A realidade que se repete na história
A violência policial em favelas no Brasil é um fenômeno que reflete o despreparo do Estado para lidar com o cumprimento da lei e com a segurança pública. A lembrança de Luiz Gama serve para marcar também as ações de repressão policiais, que datam desde sua criação, como explica Yasmim Alves, militante dos grupos Feministas Antirracistas Socialistas e Afoxé Aladin Oyó.

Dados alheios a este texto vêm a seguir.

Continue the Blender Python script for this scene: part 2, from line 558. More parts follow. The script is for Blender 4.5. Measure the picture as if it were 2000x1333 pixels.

Yasmim Alves. Foto: Júlio Gomes/LeiaJá
“A origem da polícia militar vem com a vinda da [Família Real ao Brasil, no século XIX], então a Polícia Militar, originalmente chamada Guarda Militar, era voltada para proteger a nobreza, e isso no período colonial. Hoje no período da República, a Polícia Militar ainda serve aos interesses da burguesia branca, para controlar, assassinar e exterminar determinada parte da sociedade, que é preta, trabalhadora. Até leis antigas, como a lei que criminalizava a capoeira, lei que criminalizava o maracatu, hoje em dia, por exemplo, a lei de drogas não é para a gente enfrentar a questão do tráfico, é para prender e encarcerar pessoas negras porque quando você vai olhar quem está encarcerado não é quem realmente é responsável pela questão do tráfico”, explanou Alves.
Reivindicações coletivas
Durante o ato foi distribuído um manifesto que reúne demandas que podem garantir mais segurança para a parcela da população que é frequentemente vítima de ações truculentas das forças armadas. Yasmim listou algumas delas:
“A desmilitarização da Polícia Militar. Isso significa tirar o vínculo da Polícia Militar do Exército. Desvincular e tirar esse caráter da Polícia [de ser associada ao] confronto. E isso traz também, por exemplo, a possibilidade de sindicalização dos próprios policiais, direito a greve (...)”, explicou.
“A criação de conselhos populares, com poderes reais para definir as prioridades orçamentárias e de uso das forças de segurança. A gente não debate orçamento para cultura? A gente não debate orçamento para educação? Por que a gente não debate orçamento para as forças de segurança?”, questionou.
“Proibir o uso policial de gás lacrimogênio, balas de borracha, estrangulamentos e equipamento militar, desarmar policiais em patrulha. Para que aquelas armas de patrulha?”
“O reconhecimento dos terreiros, espaços do sagrado e pela titulação dos territórios quilombolas no Brasil, para que eles tenham proteção e para que a gente não tenha mais Ias como aconteceu com Mãe Bernadete e com várias outras pessoas”, complementou Alves.
Primeiro dia de uma longa Jornada
Segundo Ademir Damião, militante da Articulação Negra de Pernambuco (ANEPE), os grupos têm uma agenda que deverá ser cumprida nos próximos meses, sendo este o primeiro dia da jornada. “A ideia da gente é em setembro e outubro realizar mais dois atos. Em setembro será em Jaboatão [dos Guararapes, na Região Metropolitana do Recife], e em outubro possivelmente no Cabo [de Santo Agostinho], que são municípios que têm [um alto nível de mortalidade] de gente negra, de várias formas. E em novembro, no dia 20, que é dia de Zumbi e de Dandara, a gente vai realizar um grande ato no centro da cidade e entregando à governadora [Raquel Lyra], exigindo dela, a nível de Estado, questões concretas que acabe com essa matança do povo negro”, explicou Damião.